* Objective *
Gather every line below where "This" appears.

--- START OF Data for processing ---

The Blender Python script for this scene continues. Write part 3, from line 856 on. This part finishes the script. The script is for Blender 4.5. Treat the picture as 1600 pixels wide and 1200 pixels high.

--- END OF Data for processing ---
--- START OF Data for processing ---

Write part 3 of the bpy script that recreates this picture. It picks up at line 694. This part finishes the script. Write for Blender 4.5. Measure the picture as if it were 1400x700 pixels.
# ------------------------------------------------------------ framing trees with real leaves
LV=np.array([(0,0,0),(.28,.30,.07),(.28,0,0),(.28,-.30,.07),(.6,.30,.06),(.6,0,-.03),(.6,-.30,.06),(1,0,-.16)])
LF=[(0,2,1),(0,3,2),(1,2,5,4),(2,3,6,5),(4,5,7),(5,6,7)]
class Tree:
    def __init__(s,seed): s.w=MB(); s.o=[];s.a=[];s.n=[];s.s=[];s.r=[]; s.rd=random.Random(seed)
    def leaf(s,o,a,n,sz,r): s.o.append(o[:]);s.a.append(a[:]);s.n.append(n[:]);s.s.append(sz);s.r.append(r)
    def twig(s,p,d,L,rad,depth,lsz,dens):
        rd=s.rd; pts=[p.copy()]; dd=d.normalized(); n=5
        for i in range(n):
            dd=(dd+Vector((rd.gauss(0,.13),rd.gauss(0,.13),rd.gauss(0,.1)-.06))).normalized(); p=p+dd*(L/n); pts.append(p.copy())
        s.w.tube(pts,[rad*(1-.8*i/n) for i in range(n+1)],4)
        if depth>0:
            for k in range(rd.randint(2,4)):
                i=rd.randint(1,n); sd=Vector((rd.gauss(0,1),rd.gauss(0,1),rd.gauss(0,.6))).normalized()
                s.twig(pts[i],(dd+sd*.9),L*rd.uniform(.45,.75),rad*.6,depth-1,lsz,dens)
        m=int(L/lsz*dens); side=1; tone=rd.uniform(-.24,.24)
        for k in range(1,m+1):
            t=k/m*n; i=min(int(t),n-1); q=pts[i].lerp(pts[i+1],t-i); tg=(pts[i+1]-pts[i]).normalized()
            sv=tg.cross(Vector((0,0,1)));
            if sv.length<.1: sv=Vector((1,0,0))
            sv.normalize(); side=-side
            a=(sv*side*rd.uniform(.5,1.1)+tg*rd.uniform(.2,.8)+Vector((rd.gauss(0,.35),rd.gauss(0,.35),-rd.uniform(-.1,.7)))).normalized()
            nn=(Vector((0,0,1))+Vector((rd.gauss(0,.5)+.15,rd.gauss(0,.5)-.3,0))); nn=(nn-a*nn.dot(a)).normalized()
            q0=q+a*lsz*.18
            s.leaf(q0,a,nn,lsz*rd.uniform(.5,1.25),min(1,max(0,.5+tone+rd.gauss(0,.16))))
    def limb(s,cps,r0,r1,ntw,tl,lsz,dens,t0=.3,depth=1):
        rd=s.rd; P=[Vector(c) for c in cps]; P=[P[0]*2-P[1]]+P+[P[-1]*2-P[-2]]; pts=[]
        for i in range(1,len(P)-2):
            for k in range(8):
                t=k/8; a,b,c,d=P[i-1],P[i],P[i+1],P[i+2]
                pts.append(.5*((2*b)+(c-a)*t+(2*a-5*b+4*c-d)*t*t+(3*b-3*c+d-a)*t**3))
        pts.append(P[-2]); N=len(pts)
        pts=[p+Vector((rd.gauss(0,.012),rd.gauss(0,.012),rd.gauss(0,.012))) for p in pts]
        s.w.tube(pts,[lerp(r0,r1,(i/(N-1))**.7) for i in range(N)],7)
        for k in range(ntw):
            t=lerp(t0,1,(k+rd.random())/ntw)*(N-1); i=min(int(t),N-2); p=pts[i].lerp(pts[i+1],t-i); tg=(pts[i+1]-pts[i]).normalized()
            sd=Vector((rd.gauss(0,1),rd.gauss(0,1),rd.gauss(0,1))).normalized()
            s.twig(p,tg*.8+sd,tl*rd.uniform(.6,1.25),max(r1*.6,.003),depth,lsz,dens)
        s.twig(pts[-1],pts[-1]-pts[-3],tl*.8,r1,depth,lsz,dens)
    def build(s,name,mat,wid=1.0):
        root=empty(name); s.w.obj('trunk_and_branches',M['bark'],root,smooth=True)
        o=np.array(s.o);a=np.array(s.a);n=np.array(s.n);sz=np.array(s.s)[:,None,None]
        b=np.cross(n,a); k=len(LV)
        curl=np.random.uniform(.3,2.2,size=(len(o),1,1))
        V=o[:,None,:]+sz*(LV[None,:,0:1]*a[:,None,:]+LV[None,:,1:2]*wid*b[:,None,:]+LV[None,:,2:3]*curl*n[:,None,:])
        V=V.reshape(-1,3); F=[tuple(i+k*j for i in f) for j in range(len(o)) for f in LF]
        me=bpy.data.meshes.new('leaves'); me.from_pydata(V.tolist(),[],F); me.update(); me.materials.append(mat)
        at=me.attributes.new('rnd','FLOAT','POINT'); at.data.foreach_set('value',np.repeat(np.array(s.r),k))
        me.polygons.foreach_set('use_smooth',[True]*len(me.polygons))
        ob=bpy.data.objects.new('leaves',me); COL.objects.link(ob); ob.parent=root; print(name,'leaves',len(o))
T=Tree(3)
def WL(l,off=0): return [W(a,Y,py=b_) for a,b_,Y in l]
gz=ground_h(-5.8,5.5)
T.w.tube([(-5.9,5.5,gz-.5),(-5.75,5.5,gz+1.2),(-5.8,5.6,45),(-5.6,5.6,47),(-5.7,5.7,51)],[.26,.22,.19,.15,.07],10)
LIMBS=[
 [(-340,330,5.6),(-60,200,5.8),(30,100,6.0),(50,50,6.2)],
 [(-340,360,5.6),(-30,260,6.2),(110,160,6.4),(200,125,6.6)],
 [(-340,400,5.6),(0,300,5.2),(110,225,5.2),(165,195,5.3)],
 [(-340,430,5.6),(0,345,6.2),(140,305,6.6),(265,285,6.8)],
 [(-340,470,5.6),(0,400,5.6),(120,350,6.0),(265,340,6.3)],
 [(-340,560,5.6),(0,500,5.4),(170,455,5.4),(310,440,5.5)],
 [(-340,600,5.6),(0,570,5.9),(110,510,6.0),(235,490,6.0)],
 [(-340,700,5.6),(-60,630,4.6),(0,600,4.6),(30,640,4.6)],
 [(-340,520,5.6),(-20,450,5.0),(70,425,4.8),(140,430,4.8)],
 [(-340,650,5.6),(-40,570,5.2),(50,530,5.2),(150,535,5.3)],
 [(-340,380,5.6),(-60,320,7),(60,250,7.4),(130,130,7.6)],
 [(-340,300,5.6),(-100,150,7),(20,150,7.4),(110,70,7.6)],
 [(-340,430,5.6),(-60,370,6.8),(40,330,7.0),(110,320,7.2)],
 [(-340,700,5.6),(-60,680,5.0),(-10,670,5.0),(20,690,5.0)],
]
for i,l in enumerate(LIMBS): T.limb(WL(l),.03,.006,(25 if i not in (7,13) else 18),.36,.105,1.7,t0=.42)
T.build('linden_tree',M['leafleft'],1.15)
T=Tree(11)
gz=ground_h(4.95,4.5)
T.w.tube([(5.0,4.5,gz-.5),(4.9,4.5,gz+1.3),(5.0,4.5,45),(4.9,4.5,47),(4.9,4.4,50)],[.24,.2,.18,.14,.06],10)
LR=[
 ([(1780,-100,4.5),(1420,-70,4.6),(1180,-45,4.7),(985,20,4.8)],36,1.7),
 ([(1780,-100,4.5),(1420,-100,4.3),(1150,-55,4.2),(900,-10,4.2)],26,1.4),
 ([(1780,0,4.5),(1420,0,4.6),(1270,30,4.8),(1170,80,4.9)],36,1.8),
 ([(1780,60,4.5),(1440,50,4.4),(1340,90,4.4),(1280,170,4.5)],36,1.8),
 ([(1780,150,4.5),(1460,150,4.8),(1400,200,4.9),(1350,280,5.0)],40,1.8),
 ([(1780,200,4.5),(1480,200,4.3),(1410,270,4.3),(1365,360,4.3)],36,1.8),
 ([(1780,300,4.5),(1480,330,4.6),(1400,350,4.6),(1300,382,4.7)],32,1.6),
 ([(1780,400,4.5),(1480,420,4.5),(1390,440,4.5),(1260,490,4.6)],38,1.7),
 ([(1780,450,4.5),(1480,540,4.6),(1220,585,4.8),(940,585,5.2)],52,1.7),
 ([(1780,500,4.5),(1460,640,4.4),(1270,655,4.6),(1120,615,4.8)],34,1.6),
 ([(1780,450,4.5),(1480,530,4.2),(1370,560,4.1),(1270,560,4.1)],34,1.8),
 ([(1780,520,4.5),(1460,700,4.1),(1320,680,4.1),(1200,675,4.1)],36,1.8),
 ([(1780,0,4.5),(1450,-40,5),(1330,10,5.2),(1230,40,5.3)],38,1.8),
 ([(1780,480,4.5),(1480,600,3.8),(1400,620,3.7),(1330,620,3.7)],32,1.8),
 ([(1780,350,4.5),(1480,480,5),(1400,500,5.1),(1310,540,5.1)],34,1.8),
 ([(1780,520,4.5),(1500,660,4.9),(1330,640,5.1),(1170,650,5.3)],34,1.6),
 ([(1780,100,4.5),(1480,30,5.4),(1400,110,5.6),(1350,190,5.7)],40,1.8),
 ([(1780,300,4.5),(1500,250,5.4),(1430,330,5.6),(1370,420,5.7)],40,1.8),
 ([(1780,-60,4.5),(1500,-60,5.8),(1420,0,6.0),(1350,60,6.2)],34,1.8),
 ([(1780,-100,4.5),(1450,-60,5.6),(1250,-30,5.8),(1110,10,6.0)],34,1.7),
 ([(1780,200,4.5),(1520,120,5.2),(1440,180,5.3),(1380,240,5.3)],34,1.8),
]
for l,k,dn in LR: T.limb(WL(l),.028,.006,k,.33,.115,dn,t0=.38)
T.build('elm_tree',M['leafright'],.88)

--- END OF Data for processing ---
--- START OF Data for processing ---

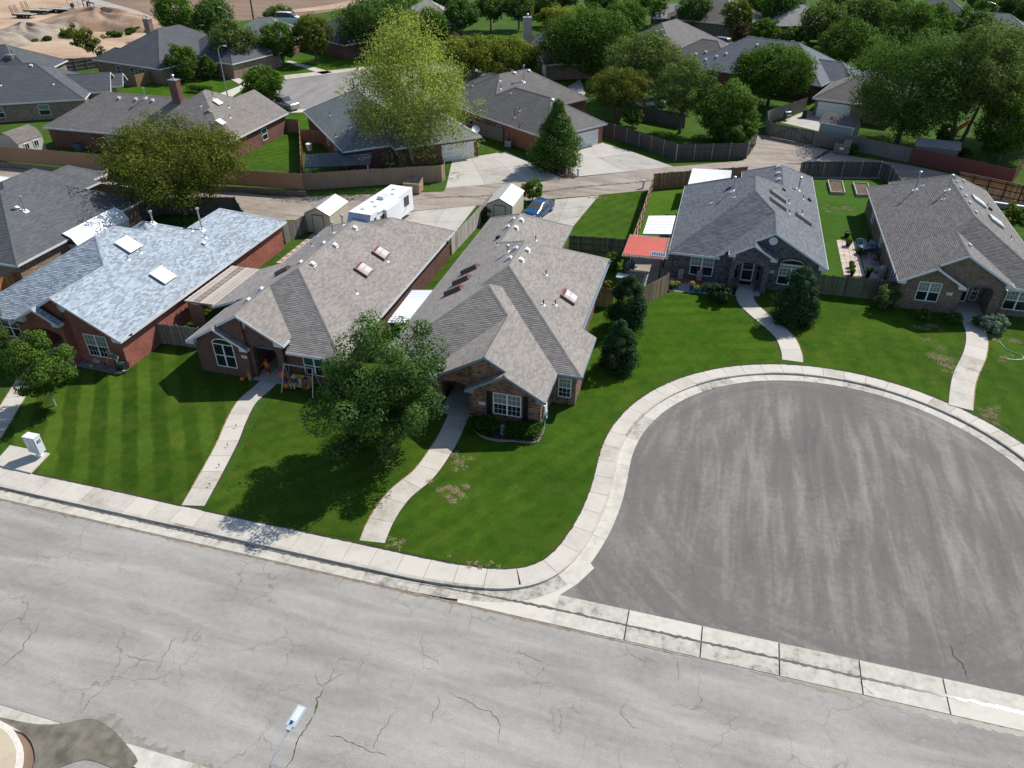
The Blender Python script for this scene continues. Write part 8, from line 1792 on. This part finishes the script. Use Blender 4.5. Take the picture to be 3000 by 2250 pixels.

--- END OF Data for processing ---

* Task output *
The Blender Python script for this scene continues. Write part 3, from line 856 on. This part finishes the script. The script is for Blender 4.5. Treat the picture as 1600 pixels wide and 1200 pixels high.
Write part 3 of the bpy script that recreates this picture. It picks up at line 694. This part finishes the script. Write for Blender 4.5. Measure the picture as if it were 1400x700 pixels.
The Blender Python script for this scene continues. Write part 8, from line 1792 on. This part finishes the script. Use Blender 4.5. Take the picture to be 3000 by 2250 pixels.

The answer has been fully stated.